St. Jude the Apostle Church
Fr. Anthony's Message

Dear Sisters and Brothers in Christ,

Technology today means we never have to take a call if we do not want to speak to the caller. The name and phone number of the caller appears on our phone, television or other electronic devices and in a split second we decide to answer the call or let it go to voice mail. What happens if the caller is God? Can we let the call go to voice mail? Will God leave a message if we decide not to answer?

It is important to recognize who is calling, but it is even more important once we recognize the caller to answer the call. If we don’t answer the call how can we ever understand the importance of the call or its meaning. That was the dilemma that faced Samuel and Eli in the first reading for the Second Sunday of Ordinary Time from 1 Samuel 3:3b-10,19. Samuel is awoken from his sleep to hear someone calling him. He thinks it is Eli, who is his teacher. Samuel is half asleep himself and he awakens Eli says, “Here I am, you called.” Eli suddenly awoken himself and not fully aware of what has occurred tells Samuel that he did not call him, and to go back to sleep. Three times the Lord called Samuel that night, waking him out of sound sleep and three times Samuel woke Eli out of a sound sleep and asked him if he called. Now the passage tells us that Samuel was not familiar with the Lord, so he did not recognize his call, but Eli was and on the third call Eli tells Samuel to answer the call even though he could not identify the caller. Or did he identify the caller to be God? Samuel answers each time God’s call by saying, “here I am.” Samuel was willing to respond to God’s call, but he needed confirmation that it was truly God who was calling. Eli becomes the witness who affirms God’s call to Samuel. Eli said to him, “Go to sleep, and if you are called, reply, “Speak, for your servant is listening.” Samuel answered God’s call even though he could not immediately confirm that it was God calling. His willingness to answer the call reveals his openness to serve God’s plan of salvation by the faith he exhibited in answering the call. Samuel’s contribution to salvation history is significant, he is the prophet who calls David on behalf of God to be the anointed King of Israel and from whose line our Savior Jesus Christ is born. John the Baptist in the Gospel for the Second Sunday in Ordinary John 1:35-42; recognizes Jesus as he walks by, “Behold the Lamb of God.” John the Baptist is the voice that speaks God’s call by being a voice crying out in the wilderness, “make straight the path of the Lord.” (John 1: 23) If John the Baptist was not able to identify the call then Peter and Andrew would not have heard him say, “Behold the Lamb of God.” They would have missed their call because John the Baptist was not there to give it to them.

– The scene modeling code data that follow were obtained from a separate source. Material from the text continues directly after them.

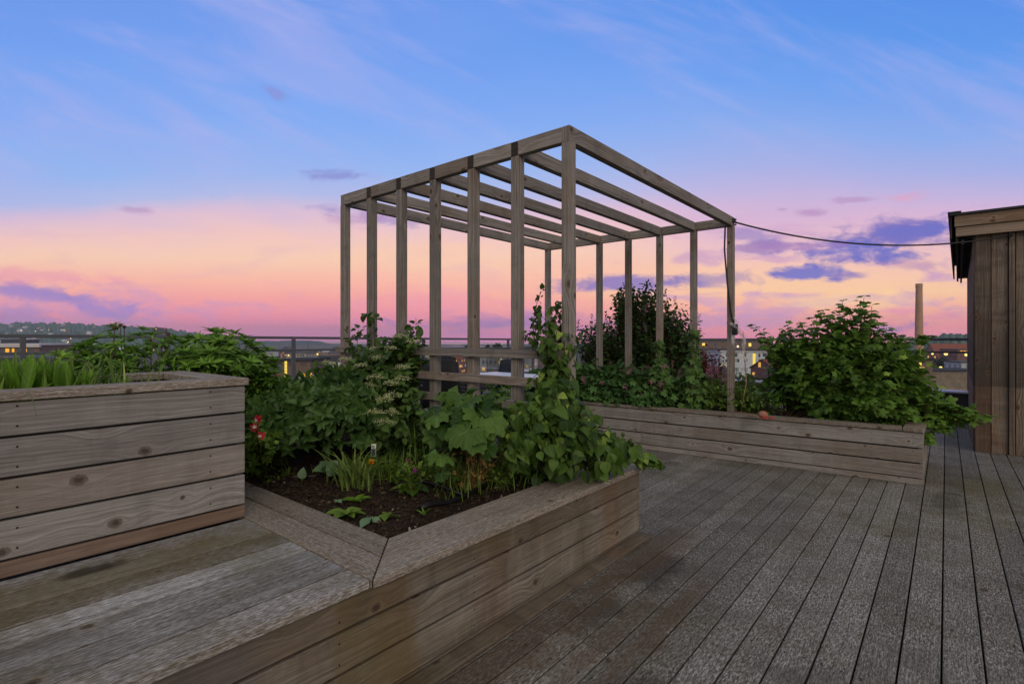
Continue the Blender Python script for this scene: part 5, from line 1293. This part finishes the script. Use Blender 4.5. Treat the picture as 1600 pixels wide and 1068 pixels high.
WHITE, CREAM, BROWN, GREY, REDW, STONE, DARK = (lin(206, 208, 214), lin(188, 178, 160), lin(120, 100, 90), lin(150, 150, 156), lin(138, 96, 88), lin(146, 134, 122), lin(70, 72, 80))
def house(x, ytop, d, wpx, dep, wall, roof, label, cat, group=None, yaw=None, pitched=True, lit=.15, name='house', base=None, eave=0.35, parts=False):
    """a house whose roof top is on sight line (x, ytop) at distance d"""
    q = P(x, ytop, d); W = wpx * d / FX; zt_ = q[2]; zb_ = GZ if base is None else base
    H = zt_ - zb_
    yaw = TH + random.uniform(-.25, .25) if yaw is None else yaw
    rh_ = min(H * .35, W * .28 if pitched else .4)
    def wallmb():
        m_ = MB(); m_.box((-W / 2, -dep / 2, 0), (W / 2, dep / 2, H - rh_)); 
        if pitched: m_.add([(-W / 2, -dep / 2, H - rh_), (W / 2, -dep / 2, H - rh_), (W / 2, dep / 2, H - rh_), (-W / 2, dep / 2, H - rh_), (-W / 2, 0, H - .05), (W / 2, 0, H - .05)], [(0, 4, 3), (1, 2, 5)])
        return m_
    def roofmb(m_, mi):
        if pitched:
            e = eave; dz = rh_ * e / (dep / 2); a = [(-W / 2 - e, -dep / 2 - e, H - rh_ - dz), (W / 2 + e, -dep / 2 - e, H - rh_ - dz), (W / 2 + e, 0, H), (-W / 2 - e, 0, H), (W / 2 + e, dep / 2 + e, H - rh_ - dz), (-W / 2 - e, dep / 2 + e, H - rh_ - dz)]
            b = [(p_[0], p_[1], p_[2] + .25) for p_ in a]
            m_.add(a + b, [(6, 7, 8, 9), (9, 8, 10, 11), (0, 3, 2, 1), (3, 5, 4, 2), (0, 1, 7, 6), (5, 11, 10, 4), (0, 6, 9, 3), (3, 9, 11, 5), (1, 2, 8, 7), (2, 4, 10, 8)], None, .5, mi)
        else:
            m_.box((-W / 2 - .3, -dep / 2 - .3, H - rh_ + .003), (W / 2 + .3, dep / 2 + .3, H), mi)
        return m_
    fm = M['stone'] if lit < 0 else facade(wall, lit)
    if parts:
        r_ = bpy.data.objects.new(name, None); COL.objects.link(r_)
        r_.location = (q[0], q[1], zb_); r_.rotation_euler = (0, 0, yaw); r_['_o'] = [0.0, 0.0, 0.0]; r_['_rz'] = 0.0
        wallmb().build('wall', fm, r_); roofmb(MB(), 0).build('roof', roof, r_)
        o = r_
    else:
        m_ = wallmb(); roofmb(m_, 1)
        o = m_.build(name, [fm, roof]); o.location = (q[0], q[1], zb_); o.rotation_euler = (0, 0, yaw)
    tag(o, label, cat, group); o['_d'] = (float(W), float(dep), float(H))
    return o
def window(parent, cx, cz, w, h, mat, side=-1):
    """window on the near side of a house with parts; cz from its roof top downwards"""
    W, dep, H = parent['_d']
    m_ = MB(); m_.box((cx - w / 2, -dep / 2 - .06, H - cz - h / 2), (cx + w / 2, -dep / 2 - .012, H - cz + h / 2)); return m_.build('window', M[mat], parent)
px = lambda n, d: n * d / FX

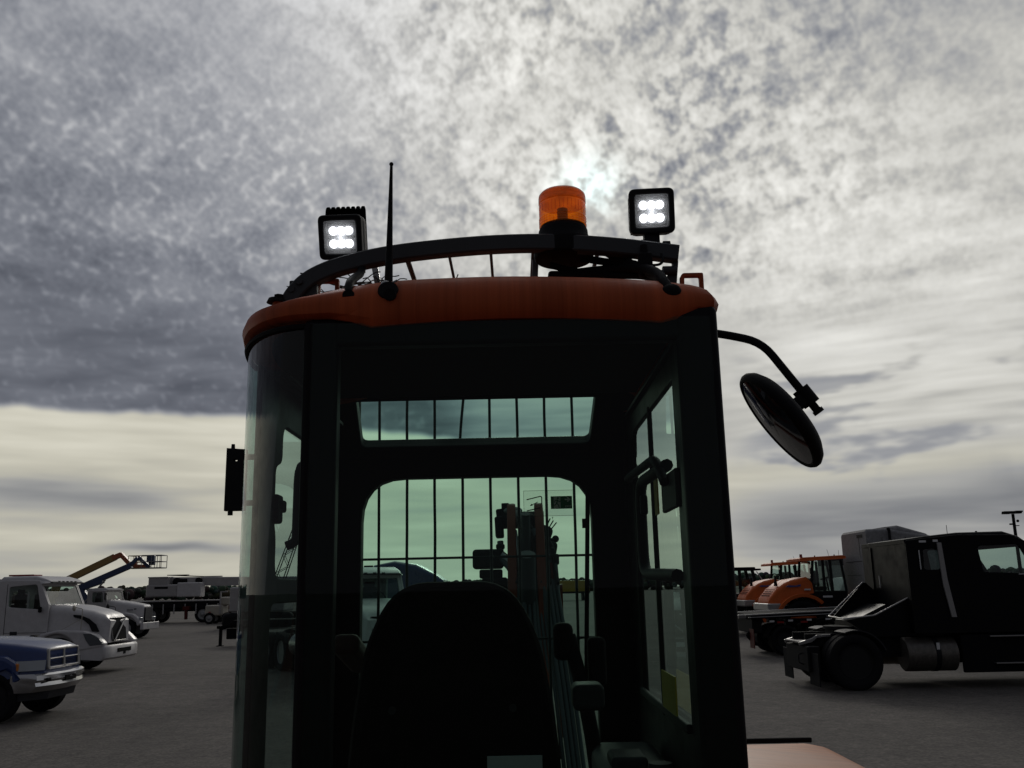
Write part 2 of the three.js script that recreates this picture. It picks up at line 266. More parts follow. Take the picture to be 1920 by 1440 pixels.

St. Paul exhorts the Corinthian Community to avoid immorality for they are the Temple of the Lord, “The body is not for immorality, but for the Lord, and the Lord is for the body.” (1 Cor. 6:13) The word that calls us as members of the body dwells within us, we are called to be a holy dwelling place for God’s sacred Word, Jesus Christ. Jesus is the Word that calls, and the call unites us to the Body of Christ. Psalm 40 describes for us how God comes to us and gives us this new word, “I have waited, waited for the Lord, and he stooped toward me and heard my cry. And he put a new song into my mouth, a hymn to our God.” (Psalm 40:2,4) We are called to respond in thanksgiving by agreeing to do God’s will, “Here am I, Lord; I come to do your will.”    

Answering the call is vital for the continuation of God’s plan of salvation. Jesus still calls, the problem is we let the call go to voice mail even when we can identify the caller to be God. Often people ask today, does God still call men and women to be faithful servants as Priests, Deacons, Religious and lay leaders? The answer to that question is yes, God still calls but we don’t always choose to answer the call. But if we don’t answer, we will never know what the call is about. Just as Eli, Samuel, John the Baptist, the first Apostles Peter and Andrew had a purpose in God’s plan of salvation, so do we; but we must answer the call first to find out.